Saat akta dibacakan dan dijelaskan mengenai objek perjanjian berupa delapan SHM yang seluruhnya atas nama terdakwa memiliki luas total 13.700 M persegi, terdakwa tidak melakukan bantahan ataupun melakukan koreksi. Padahal faktanya total luas tanah hanya 8.892 meter persegi.

Untuk memastikan keabsahan isi Akta itu, terdakwa juga telah membaca dan membubuhkan paraf di setiap lembar halaman akta dan diakhiri dengan menandatanganI.

Sehingga itu menandakan bahwa terdakwa membenarkan dan setuju atas isi akta tersebut yang dibuat oleh terdakwa selaku pihak pertama dan saksi korban selaku pihak kedua.

Sebagai bentuk pemenuhan prestasi Akta Nomor 33 tanggal 27 September 2017, saksi korban telah membayar lunas kedelapan SHM.

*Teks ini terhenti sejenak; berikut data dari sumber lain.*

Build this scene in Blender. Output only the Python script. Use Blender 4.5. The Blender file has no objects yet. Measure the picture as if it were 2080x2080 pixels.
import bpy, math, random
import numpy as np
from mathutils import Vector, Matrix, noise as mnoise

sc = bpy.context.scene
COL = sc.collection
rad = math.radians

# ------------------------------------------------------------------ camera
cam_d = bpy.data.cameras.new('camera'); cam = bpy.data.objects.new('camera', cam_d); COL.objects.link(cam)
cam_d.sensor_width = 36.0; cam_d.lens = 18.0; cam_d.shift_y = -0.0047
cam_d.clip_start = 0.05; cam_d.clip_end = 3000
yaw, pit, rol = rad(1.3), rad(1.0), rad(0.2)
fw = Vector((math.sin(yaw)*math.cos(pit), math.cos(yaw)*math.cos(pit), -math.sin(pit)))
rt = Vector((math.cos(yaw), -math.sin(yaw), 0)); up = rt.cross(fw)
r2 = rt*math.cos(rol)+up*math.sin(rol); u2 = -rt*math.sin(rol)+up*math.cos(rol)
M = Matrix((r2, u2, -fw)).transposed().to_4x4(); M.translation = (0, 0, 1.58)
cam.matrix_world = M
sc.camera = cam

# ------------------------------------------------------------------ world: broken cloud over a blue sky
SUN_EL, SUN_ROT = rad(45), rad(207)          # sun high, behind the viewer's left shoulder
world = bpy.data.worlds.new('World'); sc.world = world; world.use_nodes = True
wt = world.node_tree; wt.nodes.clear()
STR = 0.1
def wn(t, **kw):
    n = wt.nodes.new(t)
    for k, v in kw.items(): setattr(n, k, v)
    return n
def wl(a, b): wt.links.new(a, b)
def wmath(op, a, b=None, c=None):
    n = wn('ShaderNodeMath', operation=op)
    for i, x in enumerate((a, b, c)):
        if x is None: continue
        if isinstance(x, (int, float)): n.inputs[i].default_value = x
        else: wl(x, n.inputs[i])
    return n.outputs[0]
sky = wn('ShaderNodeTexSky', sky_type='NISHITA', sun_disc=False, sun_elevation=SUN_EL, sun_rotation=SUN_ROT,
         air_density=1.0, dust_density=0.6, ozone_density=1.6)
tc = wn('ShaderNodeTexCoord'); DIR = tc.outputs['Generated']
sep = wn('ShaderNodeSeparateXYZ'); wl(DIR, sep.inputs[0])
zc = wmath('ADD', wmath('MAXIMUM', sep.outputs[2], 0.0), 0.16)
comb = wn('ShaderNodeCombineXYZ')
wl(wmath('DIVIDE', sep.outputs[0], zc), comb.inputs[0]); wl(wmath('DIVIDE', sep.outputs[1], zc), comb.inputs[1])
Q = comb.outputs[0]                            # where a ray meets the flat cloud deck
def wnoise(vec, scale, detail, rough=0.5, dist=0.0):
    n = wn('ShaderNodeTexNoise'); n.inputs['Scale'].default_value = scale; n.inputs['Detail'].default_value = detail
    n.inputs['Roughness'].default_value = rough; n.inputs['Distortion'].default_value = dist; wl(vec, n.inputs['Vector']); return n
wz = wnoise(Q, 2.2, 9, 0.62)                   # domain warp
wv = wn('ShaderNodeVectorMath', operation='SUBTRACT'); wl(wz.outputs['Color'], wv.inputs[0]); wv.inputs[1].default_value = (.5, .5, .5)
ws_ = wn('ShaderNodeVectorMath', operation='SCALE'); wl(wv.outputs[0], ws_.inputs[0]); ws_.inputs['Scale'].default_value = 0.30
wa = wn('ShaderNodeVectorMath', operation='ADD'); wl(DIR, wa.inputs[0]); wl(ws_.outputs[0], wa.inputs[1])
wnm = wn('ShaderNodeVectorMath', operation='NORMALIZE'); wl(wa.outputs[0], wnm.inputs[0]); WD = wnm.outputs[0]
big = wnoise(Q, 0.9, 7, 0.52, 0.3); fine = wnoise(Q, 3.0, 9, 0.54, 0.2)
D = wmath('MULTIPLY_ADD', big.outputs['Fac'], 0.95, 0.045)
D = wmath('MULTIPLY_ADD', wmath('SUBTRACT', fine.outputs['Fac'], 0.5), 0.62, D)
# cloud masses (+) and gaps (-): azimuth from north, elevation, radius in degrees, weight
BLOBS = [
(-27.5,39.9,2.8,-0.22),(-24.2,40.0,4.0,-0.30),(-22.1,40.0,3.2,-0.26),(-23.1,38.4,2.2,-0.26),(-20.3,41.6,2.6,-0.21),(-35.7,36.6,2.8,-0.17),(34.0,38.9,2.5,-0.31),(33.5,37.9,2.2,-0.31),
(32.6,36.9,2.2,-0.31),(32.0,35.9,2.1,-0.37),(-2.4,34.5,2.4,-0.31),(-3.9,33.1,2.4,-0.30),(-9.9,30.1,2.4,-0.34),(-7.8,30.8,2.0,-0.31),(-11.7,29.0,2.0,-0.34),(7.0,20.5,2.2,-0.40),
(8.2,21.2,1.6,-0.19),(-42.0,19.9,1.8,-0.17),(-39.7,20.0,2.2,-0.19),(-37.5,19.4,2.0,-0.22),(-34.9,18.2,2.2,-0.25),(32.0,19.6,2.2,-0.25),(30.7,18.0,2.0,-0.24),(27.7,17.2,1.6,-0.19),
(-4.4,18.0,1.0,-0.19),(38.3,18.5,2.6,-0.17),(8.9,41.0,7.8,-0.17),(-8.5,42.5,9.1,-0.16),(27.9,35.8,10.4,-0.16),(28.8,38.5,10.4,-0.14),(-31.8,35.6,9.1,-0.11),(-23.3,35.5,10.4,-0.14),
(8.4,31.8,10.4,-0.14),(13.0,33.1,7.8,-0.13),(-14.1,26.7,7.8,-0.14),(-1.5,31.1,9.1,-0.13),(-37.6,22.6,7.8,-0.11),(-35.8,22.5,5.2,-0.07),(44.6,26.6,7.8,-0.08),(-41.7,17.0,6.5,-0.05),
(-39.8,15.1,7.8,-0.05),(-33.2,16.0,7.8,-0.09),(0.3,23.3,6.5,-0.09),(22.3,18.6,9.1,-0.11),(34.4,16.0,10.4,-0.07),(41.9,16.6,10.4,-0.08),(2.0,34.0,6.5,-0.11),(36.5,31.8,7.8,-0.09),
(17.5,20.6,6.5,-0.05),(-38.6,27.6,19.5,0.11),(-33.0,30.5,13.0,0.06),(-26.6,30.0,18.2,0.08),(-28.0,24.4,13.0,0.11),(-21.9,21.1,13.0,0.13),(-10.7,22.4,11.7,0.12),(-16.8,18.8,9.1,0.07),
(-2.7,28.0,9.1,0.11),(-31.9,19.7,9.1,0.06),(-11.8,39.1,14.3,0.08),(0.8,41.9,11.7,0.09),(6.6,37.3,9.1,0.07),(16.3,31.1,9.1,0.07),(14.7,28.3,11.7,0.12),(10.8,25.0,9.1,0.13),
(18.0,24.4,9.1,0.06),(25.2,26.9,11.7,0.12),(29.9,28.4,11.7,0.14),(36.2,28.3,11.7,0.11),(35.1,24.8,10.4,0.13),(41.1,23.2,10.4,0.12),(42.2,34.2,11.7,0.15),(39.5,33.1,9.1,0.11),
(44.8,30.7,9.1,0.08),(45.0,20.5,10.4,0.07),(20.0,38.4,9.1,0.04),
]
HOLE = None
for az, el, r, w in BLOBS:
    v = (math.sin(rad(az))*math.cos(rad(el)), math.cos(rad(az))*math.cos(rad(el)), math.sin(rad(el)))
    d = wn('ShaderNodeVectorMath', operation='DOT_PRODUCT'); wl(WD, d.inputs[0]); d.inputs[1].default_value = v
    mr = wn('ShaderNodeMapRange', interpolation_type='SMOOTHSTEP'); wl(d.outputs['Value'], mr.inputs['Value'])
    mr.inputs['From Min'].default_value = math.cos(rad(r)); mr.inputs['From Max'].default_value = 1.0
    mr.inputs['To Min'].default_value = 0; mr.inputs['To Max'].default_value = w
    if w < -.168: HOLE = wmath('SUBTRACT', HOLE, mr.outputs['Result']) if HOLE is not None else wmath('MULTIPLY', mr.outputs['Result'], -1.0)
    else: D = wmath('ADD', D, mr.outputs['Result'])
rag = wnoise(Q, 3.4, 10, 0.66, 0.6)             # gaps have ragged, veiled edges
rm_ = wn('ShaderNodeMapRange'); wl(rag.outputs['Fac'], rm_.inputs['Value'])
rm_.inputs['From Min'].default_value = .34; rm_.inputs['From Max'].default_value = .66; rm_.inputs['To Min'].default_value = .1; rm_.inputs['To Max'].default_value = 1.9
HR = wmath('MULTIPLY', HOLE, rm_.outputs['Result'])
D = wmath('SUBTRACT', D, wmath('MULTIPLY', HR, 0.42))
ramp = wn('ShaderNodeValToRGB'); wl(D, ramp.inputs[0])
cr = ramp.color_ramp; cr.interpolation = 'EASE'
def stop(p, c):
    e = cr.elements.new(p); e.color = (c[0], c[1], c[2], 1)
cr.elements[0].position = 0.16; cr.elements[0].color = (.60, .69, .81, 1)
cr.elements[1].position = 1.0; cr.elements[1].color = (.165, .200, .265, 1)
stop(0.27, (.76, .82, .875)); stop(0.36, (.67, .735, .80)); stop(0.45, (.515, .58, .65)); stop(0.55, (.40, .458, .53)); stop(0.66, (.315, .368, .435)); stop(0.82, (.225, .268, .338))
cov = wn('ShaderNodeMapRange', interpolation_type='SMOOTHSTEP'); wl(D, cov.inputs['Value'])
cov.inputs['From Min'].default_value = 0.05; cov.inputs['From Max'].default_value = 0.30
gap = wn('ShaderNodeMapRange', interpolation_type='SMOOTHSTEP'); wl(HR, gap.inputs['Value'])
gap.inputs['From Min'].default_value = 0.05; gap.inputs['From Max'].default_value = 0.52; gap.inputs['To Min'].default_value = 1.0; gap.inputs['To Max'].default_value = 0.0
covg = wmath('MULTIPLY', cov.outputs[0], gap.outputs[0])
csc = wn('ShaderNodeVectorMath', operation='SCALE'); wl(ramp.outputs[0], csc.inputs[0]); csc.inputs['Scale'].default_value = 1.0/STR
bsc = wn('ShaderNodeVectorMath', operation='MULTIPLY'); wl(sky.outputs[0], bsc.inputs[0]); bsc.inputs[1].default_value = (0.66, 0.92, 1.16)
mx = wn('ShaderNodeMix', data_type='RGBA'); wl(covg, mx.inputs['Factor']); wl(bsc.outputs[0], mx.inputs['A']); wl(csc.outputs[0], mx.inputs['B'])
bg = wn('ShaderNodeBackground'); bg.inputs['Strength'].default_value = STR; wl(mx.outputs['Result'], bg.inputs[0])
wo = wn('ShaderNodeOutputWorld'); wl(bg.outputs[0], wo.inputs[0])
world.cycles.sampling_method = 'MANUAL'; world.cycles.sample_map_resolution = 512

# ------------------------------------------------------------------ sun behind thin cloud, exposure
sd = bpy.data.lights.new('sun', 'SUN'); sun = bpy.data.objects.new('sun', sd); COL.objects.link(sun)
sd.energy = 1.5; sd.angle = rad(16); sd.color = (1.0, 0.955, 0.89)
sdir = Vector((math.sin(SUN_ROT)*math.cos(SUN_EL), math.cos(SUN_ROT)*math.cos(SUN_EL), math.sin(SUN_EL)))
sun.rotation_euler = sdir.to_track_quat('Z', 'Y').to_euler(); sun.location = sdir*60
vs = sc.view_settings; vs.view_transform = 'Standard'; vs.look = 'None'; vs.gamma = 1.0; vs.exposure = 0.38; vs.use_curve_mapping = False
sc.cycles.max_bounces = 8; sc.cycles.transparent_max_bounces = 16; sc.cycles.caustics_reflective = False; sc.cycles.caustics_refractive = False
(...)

Berdasarkan akta tersebut memiliki luas total 13.700 meter persegi dengan total harga Rp. 61.650.000.000 dan telah diterima seluruhnya oleh terdakwa.

Berlanjut, pada bulan Desember 2019, saksi Kadek Swastika dan saksi Luh CW Astuti selaku staf PT. Mirah Bali Konstruksi melakukan penghitungan luas tanah atas foto copy SHM beserta bukti pendukungnya.

Didapati kedelapan SHM yang dijadikan objek perjanjian dalam Akta Nomor 33 tanggal 27 September 2017 hanya memiliki luas total 8.892 meter persegi.

Padahal di akta tercantum kedelapan SHM yang seluruhnya atas nama terdakwa memiliki luas total 13.700 meter persegi.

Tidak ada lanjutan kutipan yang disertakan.